**Stated exercise:** Repeat exactly the lines from the start through the line with "for w in (-.03, 1.5): b", both ends included.

**Data:**
####

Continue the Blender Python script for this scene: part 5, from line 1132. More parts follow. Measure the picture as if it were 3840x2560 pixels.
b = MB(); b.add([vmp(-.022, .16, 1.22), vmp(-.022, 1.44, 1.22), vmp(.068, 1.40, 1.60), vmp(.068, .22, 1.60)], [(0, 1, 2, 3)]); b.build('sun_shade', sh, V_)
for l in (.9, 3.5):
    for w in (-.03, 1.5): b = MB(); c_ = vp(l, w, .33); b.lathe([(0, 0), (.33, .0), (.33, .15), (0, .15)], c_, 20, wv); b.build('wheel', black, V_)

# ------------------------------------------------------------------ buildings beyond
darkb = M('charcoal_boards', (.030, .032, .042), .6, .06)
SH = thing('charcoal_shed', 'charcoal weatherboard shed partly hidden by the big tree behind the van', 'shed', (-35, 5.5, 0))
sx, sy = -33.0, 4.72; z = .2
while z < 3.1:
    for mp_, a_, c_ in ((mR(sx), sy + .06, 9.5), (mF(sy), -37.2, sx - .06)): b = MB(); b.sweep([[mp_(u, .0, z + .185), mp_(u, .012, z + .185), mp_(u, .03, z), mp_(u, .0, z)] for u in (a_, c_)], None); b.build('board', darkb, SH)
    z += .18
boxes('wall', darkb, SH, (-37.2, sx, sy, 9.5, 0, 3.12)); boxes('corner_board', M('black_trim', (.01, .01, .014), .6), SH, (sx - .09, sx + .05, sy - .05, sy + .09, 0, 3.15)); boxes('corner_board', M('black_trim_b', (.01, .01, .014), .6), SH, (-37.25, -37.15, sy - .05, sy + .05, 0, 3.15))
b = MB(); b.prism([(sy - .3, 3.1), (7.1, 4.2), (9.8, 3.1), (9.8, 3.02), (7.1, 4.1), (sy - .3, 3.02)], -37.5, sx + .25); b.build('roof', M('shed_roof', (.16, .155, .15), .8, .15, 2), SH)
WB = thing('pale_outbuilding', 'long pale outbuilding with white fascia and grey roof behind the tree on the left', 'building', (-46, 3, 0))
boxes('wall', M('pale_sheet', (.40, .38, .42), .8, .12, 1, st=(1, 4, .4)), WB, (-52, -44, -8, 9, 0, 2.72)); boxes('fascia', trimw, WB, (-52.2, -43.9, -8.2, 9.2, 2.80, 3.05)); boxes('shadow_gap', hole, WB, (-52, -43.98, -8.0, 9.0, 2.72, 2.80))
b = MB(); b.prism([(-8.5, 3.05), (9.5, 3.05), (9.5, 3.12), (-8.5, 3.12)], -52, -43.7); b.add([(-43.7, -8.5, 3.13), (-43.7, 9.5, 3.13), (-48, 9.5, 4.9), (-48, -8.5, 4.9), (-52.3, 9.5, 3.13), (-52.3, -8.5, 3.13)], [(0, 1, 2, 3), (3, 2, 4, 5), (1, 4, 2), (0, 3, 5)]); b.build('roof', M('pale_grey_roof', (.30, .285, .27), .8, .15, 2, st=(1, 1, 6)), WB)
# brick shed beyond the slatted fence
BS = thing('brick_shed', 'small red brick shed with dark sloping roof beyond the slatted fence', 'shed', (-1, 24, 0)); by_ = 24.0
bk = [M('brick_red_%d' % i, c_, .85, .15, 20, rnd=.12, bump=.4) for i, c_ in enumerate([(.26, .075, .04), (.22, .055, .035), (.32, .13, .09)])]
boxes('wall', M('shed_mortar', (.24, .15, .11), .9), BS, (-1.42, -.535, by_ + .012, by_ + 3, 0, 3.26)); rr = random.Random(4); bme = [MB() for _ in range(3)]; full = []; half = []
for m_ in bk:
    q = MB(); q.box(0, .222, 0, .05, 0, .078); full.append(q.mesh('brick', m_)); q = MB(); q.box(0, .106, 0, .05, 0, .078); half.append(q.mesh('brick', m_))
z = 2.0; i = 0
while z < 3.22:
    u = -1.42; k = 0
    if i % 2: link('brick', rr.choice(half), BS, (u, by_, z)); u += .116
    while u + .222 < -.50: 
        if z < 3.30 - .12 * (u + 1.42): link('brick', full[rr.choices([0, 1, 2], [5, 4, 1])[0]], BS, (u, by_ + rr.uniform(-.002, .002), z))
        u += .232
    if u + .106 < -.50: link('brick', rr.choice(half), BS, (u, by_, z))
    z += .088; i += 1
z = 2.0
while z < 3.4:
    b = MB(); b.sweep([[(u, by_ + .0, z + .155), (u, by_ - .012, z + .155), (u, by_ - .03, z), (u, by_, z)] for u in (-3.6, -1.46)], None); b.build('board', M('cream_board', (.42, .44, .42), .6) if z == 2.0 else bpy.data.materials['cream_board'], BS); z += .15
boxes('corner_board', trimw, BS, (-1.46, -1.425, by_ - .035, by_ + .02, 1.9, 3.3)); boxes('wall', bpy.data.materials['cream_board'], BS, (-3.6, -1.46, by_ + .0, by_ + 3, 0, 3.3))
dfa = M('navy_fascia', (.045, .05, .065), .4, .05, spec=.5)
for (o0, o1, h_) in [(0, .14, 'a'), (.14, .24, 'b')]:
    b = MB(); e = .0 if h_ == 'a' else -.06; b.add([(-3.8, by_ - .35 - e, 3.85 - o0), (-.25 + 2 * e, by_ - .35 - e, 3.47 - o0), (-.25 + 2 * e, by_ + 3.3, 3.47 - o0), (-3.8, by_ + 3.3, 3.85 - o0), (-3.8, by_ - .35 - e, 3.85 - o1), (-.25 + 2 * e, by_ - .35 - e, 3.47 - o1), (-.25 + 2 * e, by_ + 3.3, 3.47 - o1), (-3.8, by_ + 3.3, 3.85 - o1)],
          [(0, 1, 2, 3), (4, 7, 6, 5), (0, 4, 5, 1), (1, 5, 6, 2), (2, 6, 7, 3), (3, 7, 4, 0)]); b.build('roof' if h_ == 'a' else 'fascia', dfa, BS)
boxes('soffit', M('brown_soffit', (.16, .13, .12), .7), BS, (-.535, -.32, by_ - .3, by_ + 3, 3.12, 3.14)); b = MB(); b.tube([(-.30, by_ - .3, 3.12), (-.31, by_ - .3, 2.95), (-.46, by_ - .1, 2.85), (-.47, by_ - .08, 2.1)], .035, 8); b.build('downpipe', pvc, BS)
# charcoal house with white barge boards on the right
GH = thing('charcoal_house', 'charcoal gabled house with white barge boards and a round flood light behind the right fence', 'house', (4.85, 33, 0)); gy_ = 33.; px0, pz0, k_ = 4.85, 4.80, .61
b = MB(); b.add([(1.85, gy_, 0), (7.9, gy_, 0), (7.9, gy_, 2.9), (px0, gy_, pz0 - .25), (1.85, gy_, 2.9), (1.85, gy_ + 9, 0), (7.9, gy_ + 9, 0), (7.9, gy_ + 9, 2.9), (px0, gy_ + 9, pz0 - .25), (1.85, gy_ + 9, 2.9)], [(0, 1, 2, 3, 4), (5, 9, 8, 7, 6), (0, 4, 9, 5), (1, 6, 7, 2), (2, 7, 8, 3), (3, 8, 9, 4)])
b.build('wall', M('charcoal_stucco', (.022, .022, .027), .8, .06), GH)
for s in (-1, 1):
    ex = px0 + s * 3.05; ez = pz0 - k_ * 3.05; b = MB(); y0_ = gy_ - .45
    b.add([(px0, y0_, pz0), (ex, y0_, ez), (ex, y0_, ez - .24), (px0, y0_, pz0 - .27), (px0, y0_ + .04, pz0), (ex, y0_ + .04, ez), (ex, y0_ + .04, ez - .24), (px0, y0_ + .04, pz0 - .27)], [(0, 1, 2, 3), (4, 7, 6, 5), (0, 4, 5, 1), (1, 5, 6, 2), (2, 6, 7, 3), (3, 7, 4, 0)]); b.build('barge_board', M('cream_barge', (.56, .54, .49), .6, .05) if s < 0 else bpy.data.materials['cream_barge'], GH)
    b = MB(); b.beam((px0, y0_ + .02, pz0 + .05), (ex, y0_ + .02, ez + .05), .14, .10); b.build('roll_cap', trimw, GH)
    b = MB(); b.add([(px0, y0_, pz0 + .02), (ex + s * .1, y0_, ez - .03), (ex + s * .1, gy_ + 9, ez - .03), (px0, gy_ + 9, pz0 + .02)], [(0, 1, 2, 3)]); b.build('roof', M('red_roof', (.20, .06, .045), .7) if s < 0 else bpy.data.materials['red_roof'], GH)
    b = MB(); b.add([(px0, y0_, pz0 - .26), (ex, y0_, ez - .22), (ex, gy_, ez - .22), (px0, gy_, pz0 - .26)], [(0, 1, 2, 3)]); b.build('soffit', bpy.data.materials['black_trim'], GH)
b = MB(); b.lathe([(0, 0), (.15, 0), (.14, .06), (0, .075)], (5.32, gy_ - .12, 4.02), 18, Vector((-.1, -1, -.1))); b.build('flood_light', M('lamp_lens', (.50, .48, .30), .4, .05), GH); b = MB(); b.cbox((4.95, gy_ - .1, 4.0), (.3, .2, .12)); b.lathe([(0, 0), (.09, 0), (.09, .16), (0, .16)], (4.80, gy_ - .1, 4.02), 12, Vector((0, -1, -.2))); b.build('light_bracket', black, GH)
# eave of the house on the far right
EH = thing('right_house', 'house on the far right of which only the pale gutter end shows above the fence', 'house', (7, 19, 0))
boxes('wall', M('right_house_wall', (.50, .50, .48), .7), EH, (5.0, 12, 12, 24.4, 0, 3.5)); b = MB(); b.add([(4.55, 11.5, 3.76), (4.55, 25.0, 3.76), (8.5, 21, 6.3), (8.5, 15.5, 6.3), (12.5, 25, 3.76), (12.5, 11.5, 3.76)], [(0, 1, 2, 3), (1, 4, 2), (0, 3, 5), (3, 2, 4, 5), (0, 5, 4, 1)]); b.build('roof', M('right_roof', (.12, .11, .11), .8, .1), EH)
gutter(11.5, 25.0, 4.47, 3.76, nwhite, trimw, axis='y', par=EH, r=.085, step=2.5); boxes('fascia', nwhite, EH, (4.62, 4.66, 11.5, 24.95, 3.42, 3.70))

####

**Reply:**
Continue the Blender Python script for this scene: part 5, from line 1132. More parts follow. Measure the picture as if it were 3840x2560 pixels.
b = MB(); b.add([vmp(-.022, .16, 1.22), vmp(-.022, 1.44, 1.22), vmp(.068, 1.40, 1.60), vmp(.068, .22, 1.60)], [(0, 1, 2, 3)]); b.build('sun_shade', sh, V_)
for l in (.9, 3.5):
    for w in (-.03, 1.5): b = MB(); c_ = vp(l, w, .33); b.lathe([(0, 0), (.33, .0), (.33, .15), (0, .15)], c_, 20, wv); b.build('wheel', black, V_)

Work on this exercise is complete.